Along the way, we met plenty of other peregrinos, spanning in age from teenagers to a group in their 80s. We also interacted with a lot of locals, who will wish you a “Beun Camino” or “Bom Camnho,” no matter what they are doing at the time. In the restaurants and bars, the patrons and staff were genuinely excited to see and interact with us. And language was never an issue. Between our limited Spanish, their limited English and a lot of pantomiming, we never had a problem communicating with the locals.

The scenery along the Camino Ingles is said to be the most beautiful of all the Caminos and was a mix of forests, crops, streams and tiny villages. The route looks a lot like eastern Iowa, but that is meant as a compliment to Iowa, not a criticism of Galicia. Eastern Iowa is beautiful, but Galicia beats them hands down when it comes to food.
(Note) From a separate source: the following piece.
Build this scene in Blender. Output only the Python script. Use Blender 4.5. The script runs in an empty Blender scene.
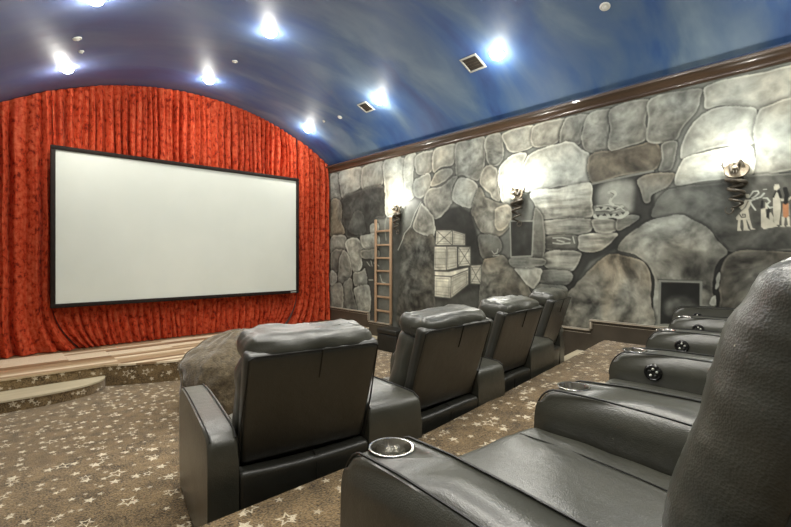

The Galician terrain is covered with rolling hills covered with trees or corn, with small streams cutting through wooded gullies all along the way.

Our total distance was somewhere in the 70-mile range, which looks more impressive as 112 kilometers. This did not include the bonus 3-to-5 miles we inadvertently walked each afternoon and evening while exploring the towns we stayed in. None of our days were rushed, leaving us with plenty of time to stop whenever we wanted to rest, take photos or try the coffee, sandwiches or ice cream at the various shops along our route. In fact, we always made it into our nightly accommodation in the early afternoon, which gave us enough time to shower, siesta for an hour or two, and then hit the town to see the sites and try their food.

The Caminos are a great way to see the Spanish and Portuguese countryside at a slower pace, giving you more time to interact with locals, if that is your interest. However, they also offer great meditative experiences as you can chose how little or much interaction you have with those around you. Although the mileage may seem intimidating, we quickly realized that when you are simply walking from one meal to the next – and enjoying the sites along the way – the mileage seems like nothing by the end of the day.